● **Given material**
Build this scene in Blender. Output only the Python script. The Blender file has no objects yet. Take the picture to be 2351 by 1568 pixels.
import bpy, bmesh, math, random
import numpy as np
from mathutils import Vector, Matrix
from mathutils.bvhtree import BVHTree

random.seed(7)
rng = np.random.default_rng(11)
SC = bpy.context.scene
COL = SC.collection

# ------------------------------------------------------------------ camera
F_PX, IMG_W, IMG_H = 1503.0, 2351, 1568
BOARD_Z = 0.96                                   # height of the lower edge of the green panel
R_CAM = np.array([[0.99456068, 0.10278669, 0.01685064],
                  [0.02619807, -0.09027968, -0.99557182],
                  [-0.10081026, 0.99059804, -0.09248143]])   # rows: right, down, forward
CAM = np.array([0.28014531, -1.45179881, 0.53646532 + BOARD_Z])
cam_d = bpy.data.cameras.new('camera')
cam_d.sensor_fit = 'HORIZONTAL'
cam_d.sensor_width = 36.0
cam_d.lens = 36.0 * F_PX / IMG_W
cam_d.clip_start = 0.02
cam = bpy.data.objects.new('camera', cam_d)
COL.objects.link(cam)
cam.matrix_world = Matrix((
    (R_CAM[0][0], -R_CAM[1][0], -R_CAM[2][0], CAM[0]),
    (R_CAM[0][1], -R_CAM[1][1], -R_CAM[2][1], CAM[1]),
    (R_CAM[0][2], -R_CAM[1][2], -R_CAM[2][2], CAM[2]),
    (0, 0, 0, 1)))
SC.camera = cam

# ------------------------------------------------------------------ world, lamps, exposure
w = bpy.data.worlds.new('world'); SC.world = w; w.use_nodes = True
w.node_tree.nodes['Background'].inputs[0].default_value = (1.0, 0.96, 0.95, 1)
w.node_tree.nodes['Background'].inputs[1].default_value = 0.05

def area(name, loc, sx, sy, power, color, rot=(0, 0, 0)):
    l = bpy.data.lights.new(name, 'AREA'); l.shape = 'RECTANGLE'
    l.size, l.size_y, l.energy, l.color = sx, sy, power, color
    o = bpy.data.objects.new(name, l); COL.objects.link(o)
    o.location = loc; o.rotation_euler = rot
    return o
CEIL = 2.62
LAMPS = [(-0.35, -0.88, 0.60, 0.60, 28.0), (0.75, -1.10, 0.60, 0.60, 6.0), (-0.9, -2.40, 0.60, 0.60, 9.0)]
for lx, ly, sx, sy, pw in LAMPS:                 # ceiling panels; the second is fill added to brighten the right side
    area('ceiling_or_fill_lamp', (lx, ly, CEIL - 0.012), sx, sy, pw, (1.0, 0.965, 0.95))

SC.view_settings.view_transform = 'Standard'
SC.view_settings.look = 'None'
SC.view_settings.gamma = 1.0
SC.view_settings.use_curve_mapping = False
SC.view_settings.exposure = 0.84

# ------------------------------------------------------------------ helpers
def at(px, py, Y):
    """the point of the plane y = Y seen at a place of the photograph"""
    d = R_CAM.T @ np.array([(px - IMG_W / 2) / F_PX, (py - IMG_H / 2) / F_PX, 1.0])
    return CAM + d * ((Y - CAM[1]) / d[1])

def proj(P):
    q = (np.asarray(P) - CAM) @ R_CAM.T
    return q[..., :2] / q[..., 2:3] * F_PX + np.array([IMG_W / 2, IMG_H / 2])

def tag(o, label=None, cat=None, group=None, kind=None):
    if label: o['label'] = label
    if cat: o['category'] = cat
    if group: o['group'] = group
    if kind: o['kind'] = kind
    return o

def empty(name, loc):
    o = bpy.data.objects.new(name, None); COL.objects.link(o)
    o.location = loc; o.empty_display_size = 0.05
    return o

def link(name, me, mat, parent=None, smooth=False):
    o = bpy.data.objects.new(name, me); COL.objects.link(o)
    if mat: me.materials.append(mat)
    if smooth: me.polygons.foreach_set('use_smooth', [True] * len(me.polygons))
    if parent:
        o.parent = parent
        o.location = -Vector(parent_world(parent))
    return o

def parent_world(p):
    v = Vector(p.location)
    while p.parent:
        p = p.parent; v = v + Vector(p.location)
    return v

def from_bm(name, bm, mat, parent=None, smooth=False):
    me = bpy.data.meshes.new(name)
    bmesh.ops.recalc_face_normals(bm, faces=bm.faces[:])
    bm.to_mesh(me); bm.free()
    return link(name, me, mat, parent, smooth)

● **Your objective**
Recopy the whole listing exactly.

● **Output for this task**
Build this scene in Blender. Output only the Python script. The Blender file has no objects yet. Take the picture to be 2351 by 1568 pixels.
import bpy, bmesh, math, random
import numpy as np
from mathutils import Vector, Matrix
from mathutils.bvhtree import BVHTree

random.seed(7)
rng = np.random.default_rng(11)
SC = bpy.context.scene
COL = SC.collection

# ------------------------------------------------------------------ camera
F_PX, IMG_W, IMG_H = 1503.0, 2351, 1568
BOARD_Z = 0.96                                   # height of the lower edge of the green panel
R_CAM = np.array([[0.99456068, 0.10278669, 0.01685064],
                  [0.02619807, -0.09027968, -0.99557182],
                  [-0.10081026, 0.99059804, -0.09248143]])   # rows: right, down, forward
CAM = np.array([0.28014531, -1.45179881, 0.53646532 + BOARD_Z])
cam_d = bpy.data.cameras.new('camera')
cam_d.sensor_fit = 'HORIZONTAL'
cam_d.sensor_width = 36.0
cam_d.lens = 36.0 * F_PX / IMG_W
cam_d.clip_start = 0.02
cam = bpy.data.objects.new('camera', cam_d)
COL.objects.link(cam)
cam.matrix_world = Matrix((
    (R_CAM[0][0], -R_CAM[1][0], -R_CAM[2][0], CAM[0]),
    (R_CAM[0][1], -R_CAM[1][1], -R_CAM[2][1], CAM[1]),
    (R_CAM[0][2], -R_CAM[1][2], -R_CAM[2][2], CAM[2]),
    (0, 0, 0, 1)))
SC.camera = cam

# ------------------------------------------------------------------ world, lamps, exposure
w = bpy.data.worlds.new('world'); SC.world = w; w.use_nodes = True
w.node_tree.nodes['Background'].inputs[0].default_value = (1.0, 0.96, 0.95, 1)
w.node_tree.nodes['Background'].inputs[1].default_value = 0.05

def area(name, loc, sx, sy, power, color, rot=(0, 0, 0)):
    l = bpy.data.lights.new(name, 'AREA'); l.shape = 'RECTANGLE'
    l.size, l.size_y, l.energy, l.color = sx, sy, power, color
    o = bpy.data.objects.new(name, l); COL.objects.link(o)
    o.location = loc; o.rotation_euler = rot
    return o
CEIL = 2.62
LAMPS = [(-0.35, -0.88, 0.60, 0.60, 28.0), (0.75, -1.10, 0.60, 0.60, 6.0), (-0.9, -2.40, 0.60, 0.60, 9.0)]
for lx, ly, sx, sy, pw in LAMPS:                 # ceiling panels; the second is fill added to brighten the right side
    area('ceiling_or_fill_lamp', (lx, ly, CEIL - 0.012), sx, sy, pw, (1.0, 0.965, 0.95))

SC.view_settings.view_transform = 'Standard'
SC.view_settings.look = 'None'
SC.view_settings.gamma = 1.0
SC.view_settings.use_curve_mapping = False
SC.view_settings.exposure = 0.84

# ------------------------------------------------------------------ helpers
def at(px, py, Y):
    """the point of the plane y = Y seen at a place of the photograph"""
    d = R_CAM.T @ np.array([(px - IMG_W / 2) / F_PX, (py - IMG_H / 2) / F_PX, 1.0])
    return CAM + d * ((Y - CAM[1]) / d[1])

def proj(P):
    q = (np.asarray(P) - CAM) @ R_CAM.T
    return q[..., :2] / q[..., 2:3] * F_PX + np.array([IMG_W / 2, IMG_H / 2])

def tag(o, label=None, cat=None, group=None, kind=None):
    if label: o['label'] = label
    if cat: o['category'] = cat
    if group: o['group'] = group
    if kind: o['kind'] = kind
    return o

def empty(name, loc):
    o = bpy.data.objects.new(name, None); COL.objects.link(o)
    o.location = loc; o.empty_display_size = 0.05
    return o

def link(name, me, mat, parent=None, smooth=False):
    o = bpy.data.objects.new(name, me); COL.objects.link(o)
    if mat: me.materials.append(mat)
    if smooth: me.polygons.foreach_set('use_smooth', [True] * len(me.polygons))
    if parent:
        o.parent = parent
        o.location = -Vector(parent_world(parent))
    return o

def parent_world(p):
    v = Vector(p.location)
    while p.parent:
        p = p.parent; v = v + Vector(p.location)
    return v

def from_bm(name, bm, mat, parent=None, smooth=False):
    me = bpy.data.meshes.new(name)
    bmesh.ops.recalc_face_normals(bm, faces=bm.faces[:])
    bm.to_mesh(me); bm.free()
    return link(name, me, mat, parent, smooth)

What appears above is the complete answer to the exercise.